■ INFORMATION SHOWN
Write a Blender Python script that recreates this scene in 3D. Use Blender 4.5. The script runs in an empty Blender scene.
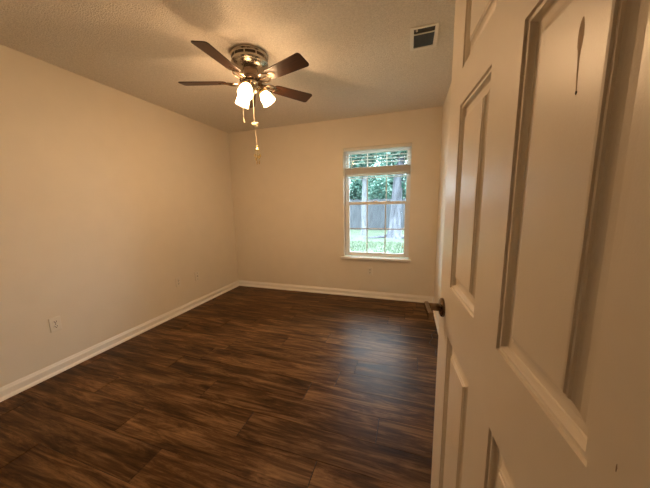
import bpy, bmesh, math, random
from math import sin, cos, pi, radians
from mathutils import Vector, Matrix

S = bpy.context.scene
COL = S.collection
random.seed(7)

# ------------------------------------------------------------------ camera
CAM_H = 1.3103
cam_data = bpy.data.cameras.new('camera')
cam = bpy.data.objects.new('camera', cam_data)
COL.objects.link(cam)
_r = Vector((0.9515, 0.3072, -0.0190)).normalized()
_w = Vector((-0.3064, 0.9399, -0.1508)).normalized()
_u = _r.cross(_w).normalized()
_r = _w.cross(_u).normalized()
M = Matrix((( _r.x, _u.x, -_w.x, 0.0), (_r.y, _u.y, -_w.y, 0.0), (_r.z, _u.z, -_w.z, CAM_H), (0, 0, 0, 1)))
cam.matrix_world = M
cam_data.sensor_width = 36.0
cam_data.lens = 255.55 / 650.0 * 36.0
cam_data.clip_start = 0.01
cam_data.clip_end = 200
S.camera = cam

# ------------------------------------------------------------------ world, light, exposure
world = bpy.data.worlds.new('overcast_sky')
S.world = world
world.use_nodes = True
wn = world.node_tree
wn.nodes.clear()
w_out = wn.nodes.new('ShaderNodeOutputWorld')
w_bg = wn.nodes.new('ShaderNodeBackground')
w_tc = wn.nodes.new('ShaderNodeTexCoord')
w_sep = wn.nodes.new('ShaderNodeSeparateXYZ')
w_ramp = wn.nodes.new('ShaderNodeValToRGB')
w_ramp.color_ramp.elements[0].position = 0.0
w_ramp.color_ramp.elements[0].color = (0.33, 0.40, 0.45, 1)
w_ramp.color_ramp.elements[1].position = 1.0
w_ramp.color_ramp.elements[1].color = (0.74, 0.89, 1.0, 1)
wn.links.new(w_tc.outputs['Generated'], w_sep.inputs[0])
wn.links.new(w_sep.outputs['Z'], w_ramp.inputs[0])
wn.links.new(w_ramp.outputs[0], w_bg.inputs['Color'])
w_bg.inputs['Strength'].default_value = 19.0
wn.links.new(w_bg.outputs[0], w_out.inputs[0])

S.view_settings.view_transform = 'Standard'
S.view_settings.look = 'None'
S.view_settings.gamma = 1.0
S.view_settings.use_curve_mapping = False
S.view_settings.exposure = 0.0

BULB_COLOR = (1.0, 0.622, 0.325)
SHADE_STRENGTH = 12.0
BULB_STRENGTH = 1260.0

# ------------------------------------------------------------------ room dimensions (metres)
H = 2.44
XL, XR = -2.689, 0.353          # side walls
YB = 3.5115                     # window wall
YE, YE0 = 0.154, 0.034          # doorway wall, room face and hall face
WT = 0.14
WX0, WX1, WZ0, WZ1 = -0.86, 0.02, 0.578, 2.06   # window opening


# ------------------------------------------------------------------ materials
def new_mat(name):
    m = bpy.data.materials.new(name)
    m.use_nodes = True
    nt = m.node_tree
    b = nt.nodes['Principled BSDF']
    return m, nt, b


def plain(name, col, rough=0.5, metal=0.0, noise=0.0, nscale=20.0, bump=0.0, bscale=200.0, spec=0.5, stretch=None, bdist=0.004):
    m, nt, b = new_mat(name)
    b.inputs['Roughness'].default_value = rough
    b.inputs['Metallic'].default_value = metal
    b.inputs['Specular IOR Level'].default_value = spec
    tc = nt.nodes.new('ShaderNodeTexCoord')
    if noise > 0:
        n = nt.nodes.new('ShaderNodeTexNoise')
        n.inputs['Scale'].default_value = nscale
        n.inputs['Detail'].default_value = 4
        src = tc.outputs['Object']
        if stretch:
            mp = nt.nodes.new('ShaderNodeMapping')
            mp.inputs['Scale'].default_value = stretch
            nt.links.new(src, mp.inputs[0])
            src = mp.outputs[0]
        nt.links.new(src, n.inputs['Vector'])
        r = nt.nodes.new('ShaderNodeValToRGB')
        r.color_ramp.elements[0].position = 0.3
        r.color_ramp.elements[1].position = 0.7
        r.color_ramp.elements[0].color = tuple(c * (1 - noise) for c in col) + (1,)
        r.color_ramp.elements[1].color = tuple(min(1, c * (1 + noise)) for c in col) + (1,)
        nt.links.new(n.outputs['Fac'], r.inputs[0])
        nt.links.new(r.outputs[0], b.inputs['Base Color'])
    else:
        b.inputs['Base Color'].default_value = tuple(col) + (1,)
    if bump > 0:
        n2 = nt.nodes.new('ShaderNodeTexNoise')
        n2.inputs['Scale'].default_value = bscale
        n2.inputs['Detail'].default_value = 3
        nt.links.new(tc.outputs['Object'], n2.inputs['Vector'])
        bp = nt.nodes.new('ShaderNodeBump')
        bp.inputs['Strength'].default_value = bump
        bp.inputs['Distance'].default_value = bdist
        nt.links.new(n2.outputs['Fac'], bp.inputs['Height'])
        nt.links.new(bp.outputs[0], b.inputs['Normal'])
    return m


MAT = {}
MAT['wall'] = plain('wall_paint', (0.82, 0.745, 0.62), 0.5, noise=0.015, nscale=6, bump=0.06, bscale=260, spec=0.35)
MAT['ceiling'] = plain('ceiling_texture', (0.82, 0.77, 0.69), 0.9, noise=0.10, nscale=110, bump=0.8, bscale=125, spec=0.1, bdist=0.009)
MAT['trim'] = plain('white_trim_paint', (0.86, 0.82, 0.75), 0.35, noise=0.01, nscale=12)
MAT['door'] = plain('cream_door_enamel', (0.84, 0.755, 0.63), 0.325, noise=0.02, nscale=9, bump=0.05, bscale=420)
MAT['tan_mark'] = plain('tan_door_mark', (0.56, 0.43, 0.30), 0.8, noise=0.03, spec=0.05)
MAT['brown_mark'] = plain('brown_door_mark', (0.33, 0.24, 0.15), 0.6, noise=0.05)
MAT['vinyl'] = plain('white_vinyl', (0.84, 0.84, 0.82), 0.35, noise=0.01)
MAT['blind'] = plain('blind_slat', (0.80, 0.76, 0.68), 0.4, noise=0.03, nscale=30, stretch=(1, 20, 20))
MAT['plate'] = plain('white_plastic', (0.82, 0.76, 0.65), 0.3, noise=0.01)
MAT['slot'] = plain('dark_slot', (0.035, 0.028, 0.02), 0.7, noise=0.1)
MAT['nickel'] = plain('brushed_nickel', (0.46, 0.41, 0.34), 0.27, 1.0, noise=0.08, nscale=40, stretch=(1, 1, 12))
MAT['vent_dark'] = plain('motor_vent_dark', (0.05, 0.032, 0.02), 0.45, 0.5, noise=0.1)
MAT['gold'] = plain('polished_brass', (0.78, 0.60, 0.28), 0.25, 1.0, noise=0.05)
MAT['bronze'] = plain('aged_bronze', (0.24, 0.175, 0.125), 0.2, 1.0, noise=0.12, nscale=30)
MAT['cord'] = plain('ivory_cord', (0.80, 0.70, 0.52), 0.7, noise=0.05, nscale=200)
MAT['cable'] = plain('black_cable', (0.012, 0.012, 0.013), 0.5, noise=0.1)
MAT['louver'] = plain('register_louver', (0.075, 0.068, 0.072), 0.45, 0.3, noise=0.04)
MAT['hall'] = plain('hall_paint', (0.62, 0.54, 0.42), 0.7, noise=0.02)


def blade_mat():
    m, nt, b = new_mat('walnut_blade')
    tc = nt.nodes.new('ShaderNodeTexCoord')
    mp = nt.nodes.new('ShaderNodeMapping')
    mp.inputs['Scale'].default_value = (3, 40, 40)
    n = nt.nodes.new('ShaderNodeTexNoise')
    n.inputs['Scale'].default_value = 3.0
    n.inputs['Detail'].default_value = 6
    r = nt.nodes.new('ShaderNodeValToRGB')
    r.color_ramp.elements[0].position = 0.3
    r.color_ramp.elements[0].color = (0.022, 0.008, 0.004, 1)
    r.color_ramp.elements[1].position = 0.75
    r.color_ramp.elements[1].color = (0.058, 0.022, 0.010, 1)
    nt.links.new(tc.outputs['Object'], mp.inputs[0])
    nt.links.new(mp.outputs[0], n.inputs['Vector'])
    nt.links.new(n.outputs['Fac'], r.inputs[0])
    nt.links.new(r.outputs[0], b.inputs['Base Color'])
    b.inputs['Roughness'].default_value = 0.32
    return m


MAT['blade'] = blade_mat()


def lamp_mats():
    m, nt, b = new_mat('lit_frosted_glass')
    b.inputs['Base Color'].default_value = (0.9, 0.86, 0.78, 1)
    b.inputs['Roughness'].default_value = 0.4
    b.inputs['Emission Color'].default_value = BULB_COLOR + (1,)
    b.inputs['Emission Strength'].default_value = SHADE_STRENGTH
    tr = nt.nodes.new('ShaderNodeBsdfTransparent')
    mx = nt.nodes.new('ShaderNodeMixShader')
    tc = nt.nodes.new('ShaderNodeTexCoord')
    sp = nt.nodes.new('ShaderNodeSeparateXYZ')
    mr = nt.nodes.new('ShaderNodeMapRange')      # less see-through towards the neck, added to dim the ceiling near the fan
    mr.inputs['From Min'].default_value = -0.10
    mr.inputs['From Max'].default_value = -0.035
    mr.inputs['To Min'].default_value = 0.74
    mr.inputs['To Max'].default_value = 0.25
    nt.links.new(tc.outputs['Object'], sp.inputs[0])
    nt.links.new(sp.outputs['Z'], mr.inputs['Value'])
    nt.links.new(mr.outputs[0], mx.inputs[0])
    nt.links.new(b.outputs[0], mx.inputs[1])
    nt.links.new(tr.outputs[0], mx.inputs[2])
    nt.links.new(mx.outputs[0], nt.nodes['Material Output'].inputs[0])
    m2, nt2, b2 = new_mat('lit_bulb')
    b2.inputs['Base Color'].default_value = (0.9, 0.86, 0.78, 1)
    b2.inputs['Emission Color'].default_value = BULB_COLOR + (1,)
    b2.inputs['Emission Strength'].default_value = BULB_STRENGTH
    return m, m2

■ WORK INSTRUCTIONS
Pictures are excluded: retype only the lines from the beginning of the listing above through the line with "random.seed(7)", both included.

■ REPLY
Write a Blender Python script that recreates this scene in 3D. Use Blender 4.5. The script runs in an empty Blender scene.
import bpy, bmesh, math, random
from math import sin, cos, pi, radians
from mathutils import Vector, Matrix

S = bpy.context.scene
COL = S.collection
random.seed(7)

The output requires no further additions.